3. Ensure Your Data Supports Your Insights

Taking into account the processes, variables and objectives selected in the first two steps, the third step in improving decisions is to determine the readiness of your data and infrastructure to support the kind of insights required. Organizations often get caught in the trap of believing that their data or infrastructure are not up to the task and assuming that progress cannot be made without solving those issues. And yet, decisions must still be made, and it falls on business analysts to cobble together information manually and come to meetings armed with spreadsheets. These discussions based on suspect data often lead to finger pointing and fact questioning instead of insightful decisions.
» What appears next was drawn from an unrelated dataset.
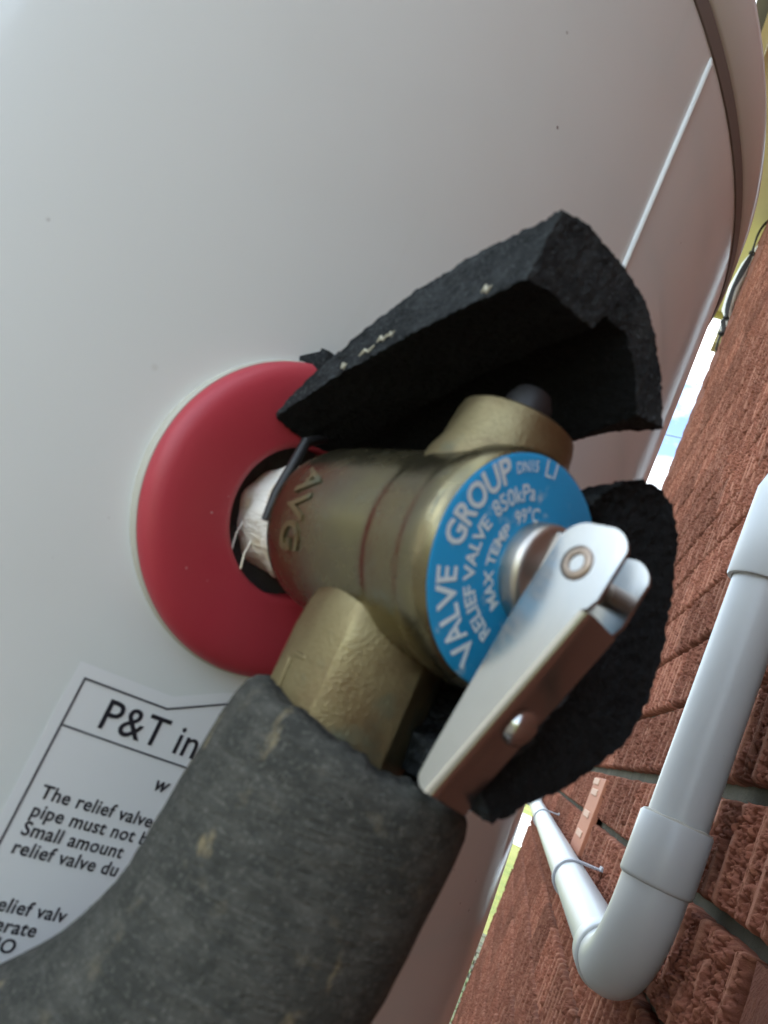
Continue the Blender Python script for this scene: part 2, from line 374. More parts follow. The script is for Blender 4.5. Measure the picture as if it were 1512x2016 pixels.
# ------------------------------------------------------------------ eave of the house
SZ = 2.63
eave = empty('house_eave', (WX, 1.0, SZ), 'pale yellow soffit eave above the end of the brick wall', 'eave')
mesh_obj('soffit', *box(-.10, .9, -.95, 4.28, SZ, SZ+.02), MT['soffit'], eave, smooth=False)
mesh_obj('fascia', *box(-.135, -.103, -.95, 4.31, SZ-.03, SZ+.2), MT['soffit'], eave, smooth=False)
mesh_obj('end_trim', *box(-.10, .9, 4.283, 4.31, SZ-.03, SZ+.2), MT['trim'], eave, smooth=False)
mesh_obj('roof', [(-.2, -1.0, SZ+.21), (-.2, 4.36, SZ+.21), (4.5, 4.36, SZ+2.2), (4.5, -1.0, SZ+2.2), (-.2, -1.0, SZ+.25), (-.2, 4.36, SZ+.25), (4.5, 4.36, SZ+2.24), (4.5, -1.0, SZ+2.24)],
         [(0, 1, 2, 3), (7, 6, 5, 4), (0, 4, 5, 1), (1, 5, 6, 2), (2, 6, 7, 3), (3, 7, 4, 0)], MT['roof'], eave, smooth=False)

# ------------------------------------------------------------------ added fence, out of view, put in to darken the metal's reflections
fence = empty('unseen_fence', (-3.4, 2.0, GZ), 'tall grey steel boundary fence across the yard from the tank', 'fence')
pn = None
for i in range(19):
    y = -6.0 + i*.80
    if pn is None:
        V, Fc = [], []
        prof_f = [(0, 0), (.06, 0), (.08, .03), (.12, .03), (.14, 0), (.26, 0), (.28, .03), (.32, .03), (.34, 0), (.46, 0), (.48, .03), (.52, .03), (.54, 0), (.66, 0), (.68, .03), (.72, .03), (.74, 0), (.79, 0)]
        for (a, b) in prof_f: V += [(-3.4+b, y+a, GZ), (-3.4+b, y+a, GZ+1.9)]
        for k in range(len(prof_f)-1): Fc.append((2*k, 2*k+2, 2*k+3, 2*k+1))
        pn = mesh_obj('panel', V, Fc, MT['fence'], fence, smooth=False)
    else:
        q = pn.copy(); COL.objects.link(q); q.parent = fence; q.location = (0, i*.80, 0)
mesh_obj('rail', *box(-3.43, -3.36, -6.0, 9.2, GZ+1.89, GZ+1.93), MT['fence'], fence, smooth=False)

# ------------------------------------------------------------------ water heater
heater = empty('water_heater', (TC.x, TC.y, GZ+.05), 'large white enamelled hot water cylinder filling the left of the view', 'water heater')
LIDZ = .2235
def tank_body():
    """cylinder with a round opening where the valve enters; every vertex lies on the cylinder"""
    hole, N = .0172, 96
    z0, z1 = GZ+.055-NIP.z, LIDZ-NIP.z
    S = .06
    V, Fc = [], []
    def sst(x): x = min(1, max(0, x)); return x*x*(3-2*x)
    def add(t, u): V.append(on_tank(t, u, .0058*sst((.02-u)/.14)*sst((t-.08)/.10)*sst((.75-t)/.2))); return len(V)-1
    circ = [add(hole*math.cos(2*math.pi*k/N), hole*math.sin(2*math.pi*k/N)) for k in range(N)]
    prev = circ
    for f_ in (.25, .5, .75, 1.0):
        cur = []
        for k in range(N):
            a = 2*math.pi*k/N; c, s = math.cos(a), math.sin(a); q = S/max(abs(c), abs(s)); r = hole*(1-f_) + q*f_
            cur.append(add(r*c, r*s))
        for k in range(N): Fc.append((prev[k], prev[(k+1) % N], cur[(k+1) % N], cur[k]))
        prev = cur
    # rest of the cylinder as a grid with the square left out (square boundary reuses its own points)
    q = N//8
    side = [S*math.tan(math.pi/4*i/q) for i in range(-q, q+1)]
    ts = list(np.linspace(-math.pi*TR, -S, 90)[:-1]) + side + list(np.linspace(S, math.pi*TR, 90)[1:-1])
    us = list(np.linspace(z0, -S, 40)[:-1]) + side + list(np.linspace(S, z1, 14)[1:])
    idx = {}
    def g(i, j):
        i = i % len(ts)
        if (i, j) not in idx: idx[(i, j)] = add(ts[i], us[j])
        return idx[(i, j)]
    for i in range(len(ts)):
        for j in range(len(us)-1):
            tc_ = .5*(ts[i]+ts[(i+1) % len(ts)]); uc = .5*(us[j]+us[j+1])
            if i+1 < len(ts) and abs(tc_) < S and abs(uc) < S: continue
            Fc.append((g(i, j), g(i+1, j), g(i+1, j+1), g(i, j+1)))
    return V, Fc
v, f = tank_body()
body = mesh_obj('body', v, f, MT['tank'], heater)
bm = bmesh.new(); bm.from_mesh(body.data); bmesh.ops.remove_doubles(bm, verts=bm.verts, dist=1e-5); bmesh.ops.recalc_face_normals(bm, faces=bm.faces); bm.to_mesh(body.data); bm.free()
body.data.polygons.foreach_set('use_smooth', [True]*len(body.data.polygons))
body.data.normals_split_custom_set_from_vertices([(Vector((vv.co.x, vv.co.y, 0))).normalized() for vv in body.data.vertices])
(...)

4. Translate Processes & Insights into Smarter Decisions

The fourth step is to design and engineer the process and business analytic capabilities required to produce the insights and execute the resulting decisions. Getting capabilities in the hands of the process stakeholders quickly and then letting them evolve as the methods of gaining insights emerge usually adds more value quicker than locking down exact requirements and following traditional development methods. And it is equally important to ensure that the resulting process captures the entire insight loop, including planning, reporting, analysis, collaboration, decision-making and execution.

5. Use Your New Processes to Drive Improvements

The last step is to operate the new process and drive the targeted improvements. Here, it is important to make sure resources are provided for properly interacting with the process, data and stakeholders to facilitate the emergence of insights and decisions. Initially, the new process might require more work than the old process, especially until the stakeholders get comfortable with the differences in the new decisions versus what they would have done in the past.